“Toynak sesi duyduğunuzda gözünüz at arar ama zebraları yok sayamazsınız."
Karanlık Sular beni çok yordu.
Çok fazla karakter , çok gereksiz anlatıcı kafamı iyice karıştırdı.
İlk 100 sayfa özellikle çok kafa ve göz yorucuydu.
Çoğu yerde hikayeden koptum ve sürekli geriye dönerek bu kim, bu kiminle alakalı diye baktım.
Okumaya devam edince karakterleri yavaş yavaş tanımaya başladım.
Roman Beckford kasabasında Ölüm Göleti diye efsaneleşmiş, bir nehirde ölü bir kadının bulunması ile başlıyor.
Tüm olaylar bu gölet etrafında gelişiyor.

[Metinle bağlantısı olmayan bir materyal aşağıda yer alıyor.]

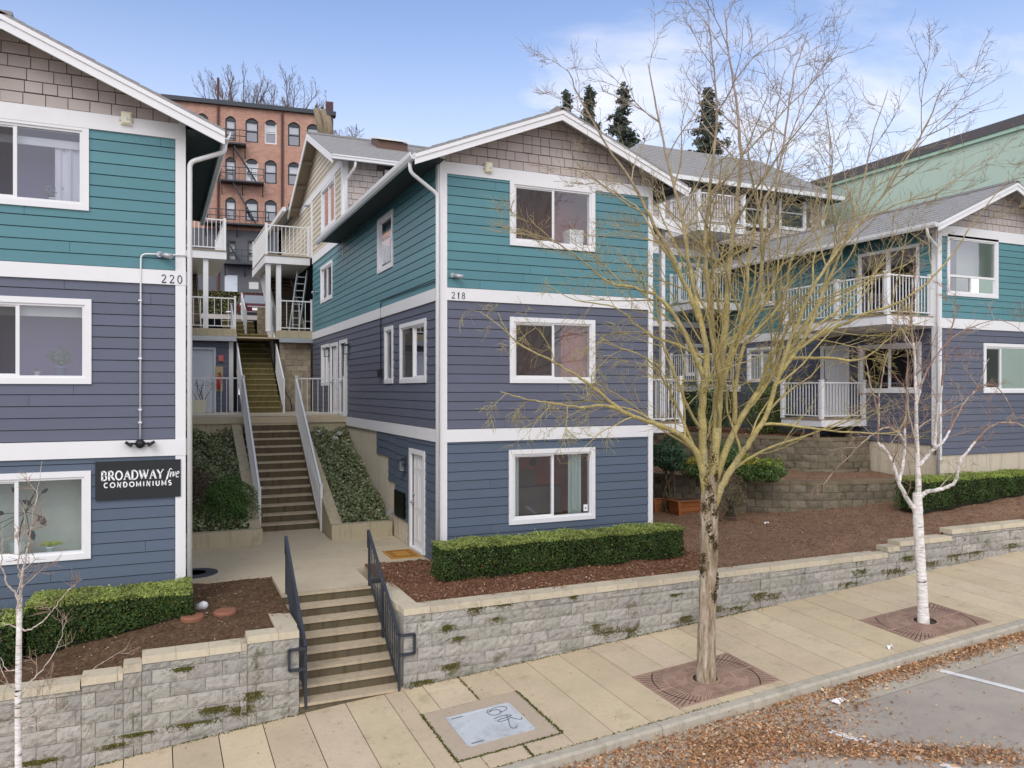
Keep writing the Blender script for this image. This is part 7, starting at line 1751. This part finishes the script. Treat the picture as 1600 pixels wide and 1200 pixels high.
conifer('tallest dark conifer just right of the middle gable peak', 972, 130, 330, 75, 36, 71)
conifer('slender dark conifer right beside the middle gable peak', 921, 138, 300, 85, 22, 72); conifer('small dark conifer tip just above the middle gable peak', 886, 146, 300, 90, 20, 73)
conifer('dark conifer behind the bare street tree and the back block roof', 1106, 138, 340, 72, 40, 74)

# ================================================================ hill, car park and car behind
def zhill(X, Y):
    k = [(33.6, 2.0), (35.0, 2.86), (38, 3.35), (47, 3.6), (50, 3.8), (66, 7.7), (80, 8.6), (400, 9.5)]
    for (a, b), (c, d) in zip(k, k[1:]):
        if Y <= c: return b+(d-b)*(Y-a)/(c-a)
    return 9.5
ysn = [33.6, 34.3, 35, 38, 41, 44, 47, 48.5, 50, 53, 56, 59, 62, 64, 66, 72, 80, 120, 200, 400]
m = MB(); nx = 60
b0 = len(m.v)
for y in ysn:
    for i in range(nx+1): x = -300+600*i/nx if i not in () else 0; m.v.append((x, y, zhill(x, y)))
for j in range(len(ysn)-1):
    for i in range(nx): a = j*(nx+1)+i; m.f.append((a, a+1, a+nx+2, a+nx+1)); m.c.append((1,1,1)); m.mi.append(0)
struct(m, 'hillside', soil('hill_turf', lin(140, 144, 84), lin(178, 176, 108), lin(200, 190, 136), 3), fix=False)
m = MB(); m.grid(lambda u, v: (-15+u*40, 35.2+v*12, zhill(0, 35.2+v*12)+.05), 8, 4); struct(m, 'parking_lot', MAT['asphalt'])
gq = np.random.default_rng(9); n = 9000; x = gq.uniform(-2, 12, n); y = gq.uniform(47.5, 66, n); P = np.stack([x, y, [zhill(a, b)+.04 for a, b in zip(x, y)]], 1)
tag(leafcloud('grass', P, np.tile((.1, -.6, .8), (n, 1)), .09, MAT['leaf'], cols=np.array(lin(196, 194, 112))*gq.uniform(.8, 1.15, n)[:, None], aspect=4, jit=.6, seed=4), 'rough green grass on the bank below the brick building', 'grass', kind='stuff')
v = at_depth(341, 484, 50); m = MB(); m.tube([(v.x+.75, v.y, zhill(0, v.y)+.3), (v.x+.75, v.y, zhill(0, v.y)+.36)], [.32, .28], 14); tag(m.build('utility_lid', MAT['letter'], origin=tuple(v)), 'white round lid on the grass bank left of the red car', 'lid')
def car(cx, cy, z):
    root = thing('parked_car', 'dark red sport utility car seen from behind at the top of the stairs', 'car', (cx, cy, z)); S = lambda y, q, w: [(cx-w, cy+y, z+q), (cx+w, cy+y, z+q)]
    prof = [(0,.42,.86),(-.02,.62,.90),(.0,.95,.91),(.10,1.02,.90),(.32,1.55,.70),(.55,1.64,.66),(1.8,1.66,.66),(2.7,1.5,.68),(3.35,1.08,.86),(4.3,.9,.84),(4.5,.6,.80),(4.48,.35,.78)]
    m = MB(); R0 = [S(*p) for p in prof]; low = [S(p[0], .32, min(.86, p[2])) for p in prof]
    for i in range(len(prof)-1):
        a, b = R0[i], R0[i+1]; m.face([a[0], a[1], b[1], b[0]])
        for k in (0, 1):
            q = [a[k], b[k], (b[k][0]+(cx-b[k][0])*0, b[k][1], z+.32), (a[k][0], a[k][1], z+.32)]
            sh = [( (cx+(.91 if k else -.91)), p[1], min(p[2], z+1.0)) for p in (a[k], b[k])]
            m.face([sh[0], sh[1], (sh[1][0], sh[1][1], z+.3), (sh[0][0], sh[0][1], z+.3)])
            if a[k][2] > z+1.0 or b[k][2] > z+1.0: m.face([a[k], b[k], sh[1], sh[0]])
            elif abs(a[k][0]-sh[0][0]) > .001: m.face([a[k], b[k], sh[1], sh[0]])
    m.face([S(0, .42, .86)[0], S(0, .42, .86)[1], (cx+.91, cy, z+.3), (cx-.91, cy, z+.3)])
    m.build('body', MAT['car'], root, smooth=False)
    m = MB(); f = lambda t, w, o=.012: (cy+.10+(.32-.10)*t-o, z+1.02+(1.55-1.02)*t)
    a, b = f(.1, 0), f(.92, 0); m.face([(cx-.72, *a), (cx+.72, *a), (cx+.6, *b), (cx-.6, *b)]); m.build('rear_window', MAT['carglass'], root)
    for s in (-1, 1):
        m = MB(); m.hexa([(cx+s*.80,cy-.03,z+.86),(cx+s*.93,cy+.08,z+.86),(cx+s*.93,cy+.2,z+.9),(cx+s*.8,cy+.15,z+.9),(cx+s*.69,cy+.27,z+1.5),(cx+s*.73,cy+.33,z+1.5),(cx+s*.73,cy+.42,z+1.5),(cx+s*.69,cy+.36,z+1.5)]); t_ = m.build('tail_light', MAT['redglass'], root)
        m = MB(); m.box(cx+s*.82-.06, cx+s*.82+.06, cy-.035, cy+.05, z+.93, z+1.05); m.build('reversing_lens', MAT['letter'], t_)
        m = MB(); m.hexa([(cx+s*.915,cy+.75,z+1.04),(cx+s*.92,cy+.75,z+1.04),(cx+s*.92,cy+3.1,z+1.06),(cx+s*.915,cy+3.1,z+1.06),(cx+s*.70,cy+.8,z+1.5),(cx+s*.71,cy+.8,z+1.5),(cx+s*.72,cy+2.6,z+1.45),(cx+s*.71,cy+2.6,z+1.45)]); m.build('side_window', MAT['carglass'], root)
        m = MB(); m.bar((cx+s*.6, cy+.7, z+1.7), (cx+s*.6, cy+2.3, z+1.72), .04); m.build('roof_rail', MAT['black'], root)
        for yy in (.85, 3.55):
            w = MB(); w.tube([(cx+s*.7, cy+yy, z+.34), (cx+s*.92, cy+yy, z+.34)], .34, 20); wh = w.build('wheel', MAT['rubber'], root); w = MB(); w.tube([(cx+s*.9, cy+yy, z+.34), (cx+s*.935, cy+yy, z+.34)], .21, 14); w.build('rim', MAT['galv'], wh)
    m = MB(); m.box(cx-.9, cx+.9, cy-.07, cy+.1, z+.3, z+.56); m.build('bumper', MAT['black'], root)
    m = MB(); m.box(cx-.5, cx+.5, cy-.035, cy+.02, z+.86, z+.92); m.box(cx-.86, cx+.86, cy-.05, cy+.02, z+.585, z+.61); m.build('chrome_strip', MAT['galv'], root)
    m = MB(); m.box(cx-.26, cx+.26, cy-.05, cy+.02, z+.68, z+.82); m.build('licence_plate', MAT['letter'], root)
    m = MB(); m.box(cx-.6, cx+.6, cy+.3, cy+.42, z+1.6, z+1.63); m.build('spoiler', MAT['car'], root)
    return root
v = at_depth(402, 500, 42.5); car(v.x, v.y, zhill(0, v.y)+.02)
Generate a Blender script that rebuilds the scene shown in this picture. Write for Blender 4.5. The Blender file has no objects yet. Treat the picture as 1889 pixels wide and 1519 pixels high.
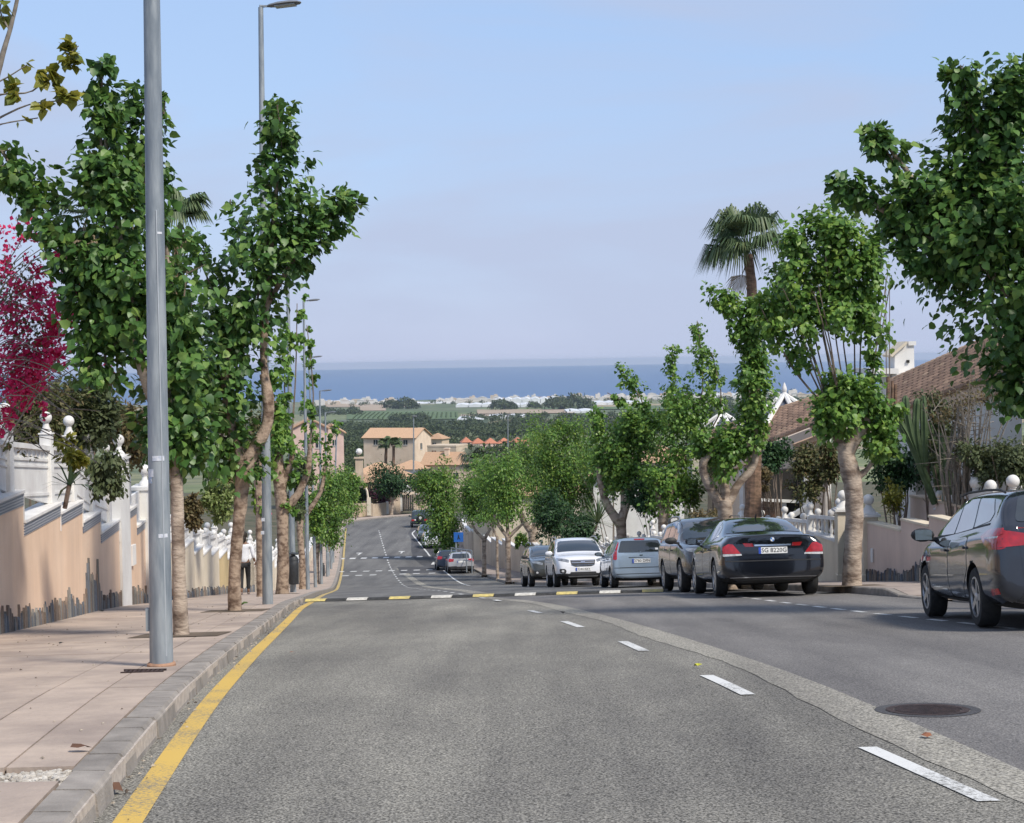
import bpy, bmesh, math, random
import numpy as np
from mathutils import Vector, Matrix
from mathutils.bvhtree import BVHTree
random.seed(7); np.random.seed(7)
scene = bpy.context.scene
COL = scene.collection
R_ = math.radians
# ------------------------------------------------------------------ camera, sky, sun, exposure
F = 3000.0
PITCH = math.atan((759.5 - 666) / F); ROLL = R_(0.95)
cam_d = bpy.data.cameras.new('camera'); cam = bpy.data.objects.new('camera', cam_d); COL.objects.link(cam)
scene.camera = cam
cam_d.sensor_width = 36; cam_d.lens = 36 * F / 1889; cam_d.clip_start = 0.2; cam_d.clip_end = 60000
r0 = Vector((1, 0, 0)); u0 = Vector((0, math.sin(PITCH), math.cos(PITCH))); fw = Vector((0, math.cos(PITCH), -math.sin(PITCH)))
cr = r0 * math.cos(ROLL) - u0 * math.sin(ROLL); cu = u0 * math.cos(ROLL) + r0 * math.sin(ROLL)
cam.matrix_world = Matrix(((cr.x, cu.x, -fw.x, 0), (cr.y, cu.y, -fw.y, 0), (cr.z, cu.z, -fw.z, 0), (0, 0, 0, 1)))

SUN_EL, SUN_AZ = R_(49), R_(134)          # azimuth clockwise from +Y: behind the camera on the right
world = bpy.data.worlds.new('World'); scene.world = world; world.use_nodes = True
wn, wl = world.node_tree.nodes, world.node_tree.links
wn.clear()
w_out = wn.new('ShaderNodeOutputWorld'); w_bg = wn.new('ShaderNodeBackground'); w_bg.inputs[1].default_value = 0.066
sky = wn.new('ShaderNodeTexSky'); sky.sky_type = 'NISHITA'; sky.sun_disc = False
sky.sun_elevation = SUN_EL; sky.sun_rotation = SUN_AZ; sky.altitude = 100; sky.air_density = 1.0; sky.dust_density = 0.0; sky.ozone_density = 1.5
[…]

Çok anlatıcı ile okuyucunun kafasını karıştırmış yazar...
Kim kimmiş, kim kime ne yapmış derken, roman bitiverdi, ben de kendimi öyle boşluğa bakarken buluverdim:))
Sonu bence olmamıştı.
Yazar bence tam da bunu istemiş. Ve
amacına ulaşmış.
Kitabı okuyanlar ne demek istediğimi anlamıştır.